▶

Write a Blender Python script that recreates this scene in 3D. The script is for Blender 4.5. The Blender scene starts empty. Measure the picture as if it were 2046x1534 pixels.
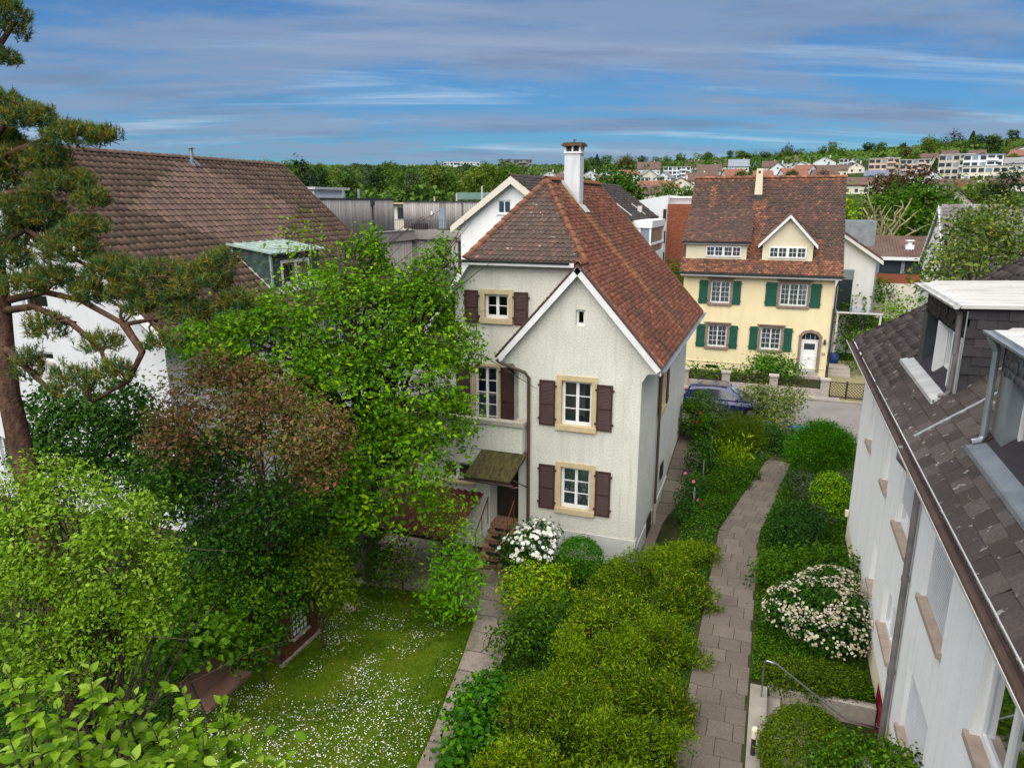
import bpy, math, random
import numpy as np
from mathutils import Vector, Matrix
from mathutils.geometry import tessellate_polygon
random.seed(11)
RNG = np.random.default_rng(11)
S = bpy.context.scene
COL = S.collection
R = math.radians

# ------------------------------------------------------------------ camera, sky, sun, exposure
cam = bpy.data.cameras.new("camera")
cam.sensor_width = 36.0
cam.lens = 25.0
cam.clip_start = 0.1
cam.clip_end = 6000.0
camo = bpy.data.objects.new("camera", cam)
COL.objects.link(camo)
camo.location = (0, 0, 10.6)
camo.rotation_euler = (R(90 - 14.3), 0, R(20.2))
S.camera = camo

SUN_EL, SUN_AZ = R(62), R(187)          # azimuth from +Y towards +X
SUN_DIR = Vector((math.sin(SUN_AZ) * math.cos(SUN_EL), math.cos(SUN_AZ) * math.cos(SUN_EL), math.sin(SUN_EL)))
sun = bpy.data.lights.new("sun", 'SUN')
sun.energy = 3.9
sun.angle = R(95)
sun.color = (1.0, 0.94, 0.84)
suno = bpy.data.objects.new("sun", sun)
COL.objects.link(suno)
suno.rotation_euler = SUN_DIR.to_track_quat('Z', 'Y').to_euler()

world = bpy.data.worlds.new("World")
S.world = world
world.use_nodes = True
nt = world.node_tree
nt.nodes.clear()


def N(t, typ, **kw):
    n = t.nodes.new(typ)
    for k, v in kw.items():
        if k == 'ins':
            for a, b in v.items():
                n.inputs[a].default_value = b
        else:
            setattr(n, k, v)
    return n


def ramp(t, stops, fac=None, interp='LINEAR'):
    r = t.nodes.new('ShaderNodeValToRGB')
    r.color_ramp.interpolation = interp
    e = r.color_ramp.elements
    while len(e) < len(stops):
        e.new(0.5)
    for k, (p, c) in enumerate(stops):
        e[k].position = p
        e[k].color = (c[0], c[1], c[2], 1) if hasattr(c, '__len__') else (c, c, c, 1)
    if fac is not None:
        t.links.new(fac, r.inputs[0])
    return r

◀

§ **WORK TO DO**
Using the material above, copy every line in which the string "scene" occurs.

§ **FINAL ANSWER**
Write a Blender Python script that recreates this scene in 3D. The script is for Blender 4.5. The Blender scene starts empty. Measure the picture as if it were 2046x1534 pixels.
S = bpy.context.scene